§ Given request: Copy all the material below, exactly as it stands.

§ Provided material:

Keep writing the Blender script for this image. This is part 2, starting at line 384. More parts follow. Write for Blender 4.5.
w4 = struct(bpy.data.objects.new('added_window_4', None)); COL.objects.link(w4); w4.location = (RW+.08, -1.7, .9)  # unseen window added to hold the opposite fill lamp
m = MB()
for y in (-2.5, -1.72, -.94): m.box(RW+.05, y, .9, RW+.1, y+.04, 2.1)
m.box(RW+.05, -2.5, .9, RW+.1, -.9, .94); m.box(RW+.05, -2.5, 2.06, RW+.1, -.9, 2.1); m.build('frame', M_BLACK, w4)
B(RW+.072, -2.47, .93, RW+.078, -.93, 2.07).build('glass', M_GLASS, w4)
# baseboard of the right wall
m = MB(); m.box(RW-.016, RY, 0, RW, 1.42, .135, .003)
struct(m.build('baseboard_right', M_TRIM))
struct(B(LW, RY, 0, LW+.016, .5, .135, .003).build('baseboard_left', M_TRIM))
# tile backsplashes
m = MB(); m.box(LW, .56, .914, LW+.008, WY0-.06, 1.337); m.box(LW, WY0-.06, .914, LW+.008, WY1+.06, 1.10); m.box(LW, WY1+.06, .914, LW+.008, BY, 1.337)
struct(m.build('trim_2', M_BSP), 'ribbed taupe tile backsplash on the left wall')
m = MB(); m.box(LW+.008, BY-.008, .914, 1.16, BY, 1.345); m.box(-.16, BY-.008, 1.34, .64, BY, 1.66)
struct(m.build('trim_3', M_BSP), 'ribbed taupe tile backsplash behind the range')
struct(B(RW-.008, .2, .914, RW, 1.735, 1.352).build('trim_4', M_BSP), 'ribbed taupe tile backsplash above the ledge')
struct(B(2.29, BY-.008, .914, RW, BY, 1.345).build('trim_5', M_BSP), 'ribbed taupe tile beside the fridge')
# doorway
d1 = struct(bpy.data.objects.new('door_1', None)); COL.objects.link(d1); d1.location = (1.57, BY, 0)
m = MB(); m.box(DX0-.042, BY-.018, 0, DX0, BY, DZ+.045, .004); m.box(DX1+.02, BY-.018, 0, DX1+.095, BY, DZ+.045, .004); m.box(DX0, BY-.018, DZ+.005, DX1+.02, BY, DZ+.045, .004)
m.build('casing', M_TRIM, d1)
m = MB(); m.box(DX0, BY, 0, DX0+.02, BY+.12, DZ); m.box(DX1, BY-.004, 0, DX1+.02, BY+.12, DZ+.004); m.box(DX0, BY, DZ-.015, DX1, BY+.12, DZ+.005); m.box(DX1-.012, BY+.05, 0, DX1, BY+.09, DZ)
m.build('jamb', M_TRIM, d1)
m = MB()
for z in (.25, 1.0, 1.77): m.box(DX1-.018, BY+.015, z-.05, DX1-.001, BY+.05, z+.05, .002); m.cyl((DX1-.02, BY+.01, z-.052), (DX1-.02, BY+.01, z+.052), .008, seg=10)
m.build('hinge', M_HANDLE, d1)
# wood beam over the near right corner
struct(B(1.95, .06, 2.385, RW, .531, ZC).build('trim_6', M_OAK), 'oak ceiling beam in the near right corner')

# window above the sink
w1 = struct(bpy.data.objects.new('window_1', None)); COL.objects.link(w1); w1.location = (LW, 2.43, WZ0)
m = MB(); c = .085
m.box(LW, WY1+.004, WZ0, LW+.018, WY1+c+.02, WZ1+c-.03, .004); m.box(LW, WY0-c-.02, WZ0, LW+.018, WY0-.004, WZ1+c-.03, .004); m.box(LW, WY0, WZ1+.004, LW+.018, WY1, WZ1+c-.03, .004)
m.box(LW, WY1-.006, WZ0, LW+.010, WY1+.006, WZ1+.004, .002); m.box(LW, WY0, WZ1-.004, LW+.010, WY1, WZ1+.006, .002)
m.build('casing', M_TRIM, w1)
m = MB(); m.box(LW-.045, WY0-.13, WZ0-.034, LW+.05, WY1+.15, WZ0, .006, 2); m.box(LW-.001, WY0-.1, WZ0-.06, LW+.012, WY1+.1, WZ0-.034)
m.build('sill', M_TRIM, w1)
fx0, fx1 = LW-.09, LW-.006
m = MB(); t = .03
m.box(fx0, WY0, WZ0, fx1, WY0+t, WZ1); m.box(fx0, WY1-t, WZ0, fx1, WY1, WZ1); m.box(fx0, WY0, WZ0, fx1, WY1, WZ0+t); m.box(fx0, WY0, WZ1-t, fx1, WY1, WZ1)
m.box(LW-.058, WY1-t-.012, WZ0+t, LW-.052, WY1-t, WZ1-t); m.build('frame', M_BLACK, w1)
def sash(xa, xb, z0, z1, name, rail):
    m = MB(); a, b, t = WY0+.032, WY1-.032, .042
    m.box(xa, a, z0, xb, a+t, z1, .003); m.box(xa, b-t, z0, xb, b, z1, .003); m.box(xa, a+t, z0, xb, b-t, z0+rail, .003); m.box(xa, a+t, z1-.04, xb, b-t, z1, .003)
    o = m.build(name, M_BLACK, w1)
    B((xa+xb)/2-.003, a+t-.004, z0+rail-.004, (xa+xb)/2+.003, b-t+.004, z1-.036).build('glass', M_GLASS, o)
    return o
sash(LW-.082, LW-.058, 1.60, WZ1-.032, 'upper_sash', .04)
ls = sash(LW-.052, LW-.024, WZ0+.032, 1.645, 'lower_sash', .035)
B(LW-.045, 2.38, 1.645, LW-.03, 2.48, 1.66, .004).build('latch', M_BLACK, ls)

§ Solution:
Keep writing the Blender script for this image. This is part 2, starting at line 384. More parts follow. Write for Blender 4.5.
w4 = struct(bpy.data.objects.new('added_window_4', None)); COL.objects.link(w4); w4.location = (RW+.08, -1.7, .9)  # unseen window added to hold the opposite fill lamp
m = MB()
for y in (-2.5, -1.72, -.94): m.box(RW+.05, y, .9, RW+.1, y+.04, 2.1)
m.box(RW+.05, -2.5, .9, RW+.1, -.9, .94); m.box(RW+.05, -2.5, 2.06, RW+.1, -.9, 2.1); m.build('frame', M_BLACK, w4)
B(RW+.072, -2.47, .93, RW+.078, -.93, 2.07).build('glass', M_GLASS, w4)
# baseboard of the right wall
m = MB(); m.box(RW-.016, RY, 0, RW, 1.42, .135, .003)
struct(m.build('baseboard_right', M_TRIM))
struct(B(LW, RY, 0, LW+.016, .5, .135, .003).build('baseboard_left', M_TRIM))
# tile backsplashes
m = MB(); m.box(LW, .56, .914, LW+.008, WY0-.06, 1.337); m.box(LW, WY0-.06, .914, LW+.008, WY1+.06, 1.10); m.box(LW, WY1+.06, .914, LW+.008, BY, 1.337)
struct(m.build('trim_2', M_BSP), 'ribbed taupe tile backsplash on the left wall')
m = MB(); m.box(LW+.008, BY-.008, .914, 1.16, BY, 1.345); m.box(-.16, BY-.008, 1.34, .64, BY, 1.66)
struct(m.build('trim_3', M_BSP), 'ribbed taupe tile backsplash behind the range')
struct(B(RW-.008, .2, .914, RW, 1.735, 1.352).build('trim_4', M_BSP), 'ribbed taupe tile backsplash above the ledge')
struct(B(2.29, BY-.008, .914, RW, BY, 1.345).build('trim_5', M_BSP), 'ribbed taupe tile beside the fridge')
# doorway
d1 = struct(bpy.data.objects.new('door_1', None)); COL.objects.link(d1); d1.location = (1.57, BY, 0)
m = MB(); m.box(DX0-.042, BY-.018, 0, DX0, BY, DZ+.045, .004); m.box(DX1+.02, BY-.018, 0, DX1+.095, BY, DZ+.045, .004); m.box(DX0, BY-.018, DZ+.005, DX1+.02, BY, DZ+.045, .004)
m.build('casing', M_TRIM, d1)
m = MB(); m.box(DX0, BY, 0, DX0+.02, BY+.12, DZ); m.box(DX1, BY-.004, 0, DX1+.02, BY+.12, DZ+.004); m.box(DX0, BY, DZ-.015, DX1, BY+.12, DZ+.005); m.box(DX1-.012, BY+.05, 0, DX1, BY+.09, DZ)
m.build('jamb', M_TRIM, d1)
m = MB()
for z in (.25, 1.0, 1.77): m.box(DX1-.018, BY+.015, z-.05, DX1-.001, BY+.05, z+.05, .002); m.cyl((DX1-.02, BY+.01, z-.052), (DX1-.02, BY+.01, z+.052), .008, seg=10)
m.build('hinge', M_HANDLE, d1)
# wood beam over the near right corner
struct(B(1.95, .06, 2.385, RW, .531, ZC).build('trim_6', M_OAK), 'oak ceiling beam in the near right corner')

# window above the sink
w1 = struct(bpy.data.objects.new('window_1', None)); COL.objects.link(w1); w1.location = (LW, 2.43, WZ0)
m = MB(); c = .085
m.box(LW, WY1+.004, WZ0, LW+.018, WY1+c+.02, WZ1+c-.03, .004); m.box(LW, WY0-c-.02, WZ0, LW+.018, WY0-.004, WZ1+c-.03, .004); m.box(LW, WY0, WZ1+.004, LW+.018, WY1, WZ1+c-.03, .004)
m.box(LW, WY1-.006, WZ0, LW+.010, WY1+.006, WZ1+.004, .002); m.box(LW, WY0, WZ1-.004, LW+.010, WY1, WZ1+.006, .002)
m.build('casing', M_TRIM, w1)
m = MB(); m.box(LW-.045, WY0-.13, WZ0-.034, LW+.05, WY1+.15, WZ0, .006, 2); m.box(LW-.001, WY0-.1, WZ0-.06, LW+.012, WY1+.1, WZ0-.034)
m.build('sill', M_TRIM, w1)
fx0, fx1 = LW-.09, LW-.006
m = MB(); t = .03
m.box(fx0, WY0, WZ0, fx1, WY0+t, WZ1); m.box(fx0, WY1-t, WZ0, fx1, WY1, WZ1); m.box(fx0, WY0, WZ0, fx1, WY1, WZ0+t); m.box(fx0, WY0, WZ1-t, fx1, WY1, WZ1)
m.box(LW-.058, WY1-t-.012, WZ0+t, LW-.052, WY1-t, WZ1-t); m.build('frame', M_BLACK, w1)
def sash(xa, xb, z0, z1, name, rail):
    m = MB(); a, b, t = WY0+.032, WY1-.032, .042
    m.box(xa, a, z0, xb, a+t, z1, .003); m.box(xa, b-t, z0, xb, b, z1, .003); m.box(xa, a+t, z0, xb, b-t, z0+rail, .003); m.box(xa, a+t, z1-.04, xb, b-t, z1, .003)
    o = m.build(name, M_BLACK, w1)
    B((xa+xb)/2-.003, a+t-.004, z0+rail-.004, (xa+xb)/2+.003, b-t+.004, z1-.036).build('glass', M_GLASS, o)
    return o
sash(LW-.082, LW-.058, 1.60, WZ1-.032, 'upper_sash', .04)
ls = sash(LW-.052, LW-.024, WZ0+.032, 1.645, 'lower_sash', .035)
B(LW-.045, 2.38, 1.645, LW-.03, 2.48, 1.66, .004).build('latch', M_BLACK, ls)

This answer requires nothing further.